Pubdate: Wed, 3 Feb 1999
Source: Daily Telegraph (Australia)
Copyright: News Limited 1999
Contact:  http://www.dailytelegraph.com.au/
Author: Simon Benson

DRUG ADVOCATE APPOINTED TO BENCH

ONE of the State's most outspoken advocates of drug law reform and former
lawyer for the Nimbin marijuana Mardi Grass organisers, will next week be
appointed to the NSW Bench.

David Heilpern, the departing head of law and criminal justice at Southern
Cross University, will become a local court magistrate.

He gained notoriety in the mid-1990s for addressing pro-marijuana rallies
and for his work as the solicitor for Nimbin Hemp - a pressure group which
advocates drug law reform.

Mr Heilpern is a strong critic of the heavy policing of cannabis users,
claiming it pushes the price of the drug higher than heroin, making harder
drugs more attractive.

In 1997 he warned that the State Government would lose votes if it did not
keep its promise to change the laws relating to marijuana use.

A former senior legal officer with the Commonwealth Attorney-General's
office and law clerk at the Redfern legal centre, 37-year-old Mr Heilpern
has been described in some political circles as "the most sensible
appointment the Government has made".

He was responsible for a report last year into sexual abuse in jails which
found one in four males sent to prison was sexually abused.
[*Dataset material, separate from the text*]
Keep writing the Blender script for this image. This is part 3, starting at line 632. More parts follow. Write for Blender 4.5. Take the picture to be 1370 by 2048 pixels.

Mr Heilpern yesterday said he was not able to speak about his appointment to
a local court magistrate until he was sworn in next Monday.

"I am delighted and honoured to be appointed," Mr Heilpern told The Daily
Telegraph.

"I have been told I cannot make any comment and I have to comply."

A spokeswoman for NSW Attorney-General Jeff Shaw said there was no question
about the suitability of Mr Heilpern - who moved from Canberra to the Byron
Bay area for a lifestyle change.

"Mr Heilpern is suitable and qualified and he was selected in the usual
way," the spokeswoman said.

"Whatever his views are he will be required to uphold the law."

Upper House Green Ian Cohen, a personal friend of Mr Heilpern, said he had
long represented the community.

"He is recognised as a social justice advocate in northern NSW," he said.

Mr Heilpern began practising in Canberra before moving to the Commonwealth
Attorney-General's office in 1986.

He is a member of the Northern Rivers Drug Crime Committee and Lismore
Community Crime Safe Committee.

Mr Heilpern was selected by a panel consisting of the Chief Magistrate,
District Court Judge, head of the Department of the Attorney-General's
office and executive director of the NSW Law Society.

His first two months on the bench will be spent in Sydney.